• **Exercise directions**: Write out the data again in full, exactly as it reads.

• **Data excerpts**:
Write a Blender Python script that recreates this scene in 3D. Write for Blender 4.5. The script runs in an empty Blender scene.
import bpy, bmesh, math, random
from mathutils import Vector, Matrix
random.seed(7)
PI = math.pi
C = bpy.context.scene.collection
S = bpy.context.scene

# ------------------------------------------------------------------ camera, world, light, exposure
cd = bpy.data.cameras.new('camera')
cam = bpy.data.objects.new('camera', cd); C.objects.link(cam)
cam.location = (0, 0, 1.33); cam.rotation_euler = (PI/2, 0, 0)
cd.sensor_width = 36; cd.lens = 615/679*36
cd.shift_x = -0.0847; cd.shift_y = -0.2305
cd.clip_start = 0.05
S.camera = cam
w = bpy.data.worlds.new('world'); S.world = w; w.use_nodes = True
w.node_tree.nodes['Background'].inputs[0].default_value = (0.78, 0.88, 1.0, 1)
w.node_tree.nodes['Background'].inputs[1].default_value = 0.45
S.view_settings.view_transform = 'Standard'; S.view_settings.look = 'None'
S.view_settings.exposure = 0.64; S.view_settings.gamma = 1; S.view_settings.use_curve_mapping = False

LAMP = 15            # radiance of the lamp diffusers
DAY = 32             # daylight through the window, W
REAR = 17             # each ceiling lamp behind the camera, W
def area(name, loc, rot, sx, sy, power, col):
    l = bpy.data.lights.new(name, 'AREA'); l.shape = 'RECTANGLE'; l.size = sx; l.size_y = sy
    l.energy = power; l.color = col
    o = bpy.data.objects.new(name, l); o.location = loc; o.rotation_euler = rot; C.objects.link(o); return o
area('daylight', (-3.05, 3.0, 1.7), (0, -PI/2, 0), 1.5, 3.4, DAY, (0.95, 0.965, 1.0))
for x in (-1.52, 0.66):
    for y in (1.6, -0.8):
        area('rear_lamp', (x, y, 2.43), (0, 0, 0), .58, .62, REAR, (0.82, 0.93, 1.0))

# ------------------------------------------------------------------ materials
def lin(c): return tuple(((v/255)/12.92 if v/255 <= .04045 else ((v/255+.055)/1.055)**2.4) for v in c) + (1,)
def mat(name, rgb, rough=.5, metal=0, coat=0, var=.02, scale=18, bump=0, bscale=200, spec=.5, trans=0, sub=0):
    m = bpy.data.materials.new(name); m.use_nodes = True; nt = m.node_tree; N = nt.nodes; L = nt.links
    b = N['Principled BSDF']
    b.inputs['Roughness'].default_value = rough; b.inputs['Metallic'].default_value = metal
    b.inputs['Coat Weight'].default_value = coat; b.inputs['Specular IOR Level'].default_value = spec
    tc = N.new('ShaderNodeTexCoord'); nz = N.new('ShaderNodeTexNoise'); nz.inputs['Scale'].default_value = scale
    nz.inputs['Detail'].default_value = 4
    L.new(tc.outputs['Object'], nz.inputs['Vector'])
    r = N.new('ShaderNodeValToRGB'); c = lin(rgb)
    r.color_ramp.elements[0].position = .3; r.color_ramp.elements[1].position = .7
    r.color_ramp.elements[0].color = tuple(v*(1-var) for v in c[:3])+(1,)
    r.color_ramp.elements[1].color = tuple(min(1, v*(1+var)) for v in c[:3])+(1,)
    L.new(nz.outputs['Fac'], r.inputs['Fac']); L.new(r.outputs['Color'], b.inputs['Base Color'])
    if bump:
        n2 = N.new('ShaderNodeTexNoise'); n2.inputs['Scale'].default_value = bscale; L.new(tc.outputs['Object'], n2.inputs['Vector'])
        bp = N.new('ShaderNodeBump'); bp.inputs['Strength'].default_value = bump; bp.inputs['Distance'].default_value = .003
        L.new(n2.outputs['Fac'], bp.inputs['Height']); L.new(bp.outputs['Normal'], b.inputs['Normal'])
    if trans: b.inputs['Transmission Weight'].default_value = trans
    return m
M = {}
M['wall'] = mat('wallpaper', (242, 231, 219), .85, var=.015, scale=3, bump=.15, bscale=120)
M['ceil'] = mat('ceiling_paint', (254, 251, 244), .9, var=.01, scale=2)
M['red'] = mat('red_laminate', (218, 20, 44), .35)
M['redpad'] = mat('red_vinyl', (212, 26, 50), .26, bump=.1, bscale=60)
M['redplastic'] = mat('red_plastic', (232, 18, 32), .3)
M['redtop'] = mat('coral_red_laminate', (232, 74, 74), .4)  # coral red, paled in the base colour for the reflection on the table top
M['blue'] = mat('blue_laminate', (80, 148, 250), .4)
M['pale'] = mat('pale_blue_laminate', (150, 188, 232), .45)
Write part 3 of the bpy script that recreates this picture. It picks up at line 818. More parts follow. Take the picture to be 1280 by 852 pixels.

• **Answer to this problem**:
Write a Blender Python script that recreates this scene in 3D. Write for Blender 4.5. The script runs in an empty Blender scene.
import bpy, bmesh, math, random
from mathutils import Vector, Matrix
random.seed(7)
PI = math.pi
C = bpy.context.scene.collection
S = bpy.context.scene

# ------------------------------------------------------------------ camera, world, light, exposure
cd = bpy.data.cameras.new('camera')
cam = bpy.data.objects.new('camera', cd); C.objects.link(cam)
cam.location = (0, 0, 1.33); cam.rotation_euler = (PI/2, 0, 0)
cd.sensor_width = 36; cd.lens = 615/679*36
cd.shift_x = -0.0847; cd.shift_y = -0.2305
cd.clip_start = 0.05
S.camera = cam
w = bpy.data.worlds.new('world'); S.world = w; w.use_nodes = True
w.node_tree.nodes['Background'].inputs[0].default_value = (0.78, 0.88, 1.0, 1)
w.node_tree.nodes['Background'].inputs[1].default_value = 0.45
S.view_settings.view_transform = 'Standard'; S.view_settings.look = 'None'
S.view_settings.exposure = 0.64; S.view_settings.gamma = 1; S.view_settings.use_curve_mapping = False

LAMP = 15            # radiance of the lamp diffusers
DAY = 32             # daylight through the window, W
REAR = 17             # each ceiling lamp behind the camera, W
def area(name, loc, rot, sx, sy, power, col):
    l = bpy.data.lights.new(name, 'AREA'); l.shape = 'RECTANGLE'; l.size = sx; l.size_y = sy
    l.energy = power; l.color = col
    o = bpy.data.objects.new(name, l); o.location = loc; o.rotation_euler = rot; C.objects.link(o); return o
area('daylight', (-3.05, 3.0, 1.7), (0, -PI/2, 0), 1.5, 3.4, DAY, (0.95, 0.965, 1.0))
for x in (-1.52, 0.66):
    for y in (1.6, -0.8):
        area('rear_lamp', (x, y, 2.43), (0, 0, 0), .58, .62, REAR, (0.82, 0.93, 1.0))

# ------------------------------------------------------------------ materials
def lin(c): return tuple(((v/255)/12.92 if v/255 <= .04045 else ((v/255+.055)/1.055)**2.4) for v in c) + (1,)
def mat(name, rgb, rough=.5, metal=0, coat=0, var=.02, scale=18, bump=0, bscale=200, spec=.5, trans=0, sub=0):
    m = bpy.data.materials.new(name); m.use_nodes = True; nt = m.node_tree; N = nt.nodes; L = nt.links
    b = N['Principled BSDF']
    b.inputs['Roughness'].default_value = rough; b.inputs['Metallic'].default_value = metal
    b.inputs['Coat Weight'].default_value = coat; b.inputs['Specular IOR Level'].default_value = spec
    tc = N.new('ShaderNodeTexCoord'); nz = N.new('ShaderNodeTexNoise'); nz.inputs['Scale'].default_value = scale
    nz.inputs['Detail'].default_value = 4
    L.new(tc.outputs['Object'], nz.inputs['Vector'])
    r = N.new('ShaderNodeValToRGB'); c = lin(rgb)
    r.color_ramp.elements[0].position = .3; r.color_ramp.elements[1].position = .7
    r.color_ramp.elements[0].color = tuple(v*(1-var) for v in c[:3])+(1,)
    r.color_ramp.elements[1].color = tuple(min(1, v*(1+var)) for v in c[:3])+(1,)
    L.new(nz.outputs['Fac'], r.inputs['Fac']); L.new(r.outputs['Color'], b.inputs['Base Color'])
    if bump:
        n2 = N.new('ShaderNodeTexNoise'); n2.inputs['Scale'].default_value = bscale; L.new(tc.outputs['Object'], n2.inputs['Vector'])
        bp = N.new('ShaderNodeBump'); bp.inputs['Strength'].default_value = bump; bp.inputs['Distance'].default_value = .003
        L.new(n2.outputs['Fac'], bp.inputs['Height']); L.new(bp.outputs['Normal'], b.inputs['Normal'])
    if trans: b.inputs['Transmission Weight'].default_value = trans
    return m
M = {}
M['wall'] = mat('wallpaper', (242, 231, 219), .85, var=.015, scale=3, bump=.15, bscale=120)
M['ceil'] = mat('ceiling_paint', (254, 251, 244), .9, var=.01, scale=2)
M['red'] = mat('red_laminate', (218, 20, 44), .35)
M['redpad'] = mat('red_vinyl', (212, 26, 50), .26, bump=.1, bscale=60)
M['redplastic'] = mat('red_plastic', (232, 18, 32), .3)
M['redtop'] = mat('coral_red_laminate', (232, 74, 74), .4)  # coral red, paled in the base colour for the reflection on the table top
M['blue'] = mat('blue_laminate', (80, 148, 250), .4)
M['pale'] = mat('pale_blue_laminate', (150, 188, 232), .45)
Write part 3 of the bpy script that recreates this picture. It picks up at line 818. More parts follow. Take the picture to be 1280 by 852 pixels.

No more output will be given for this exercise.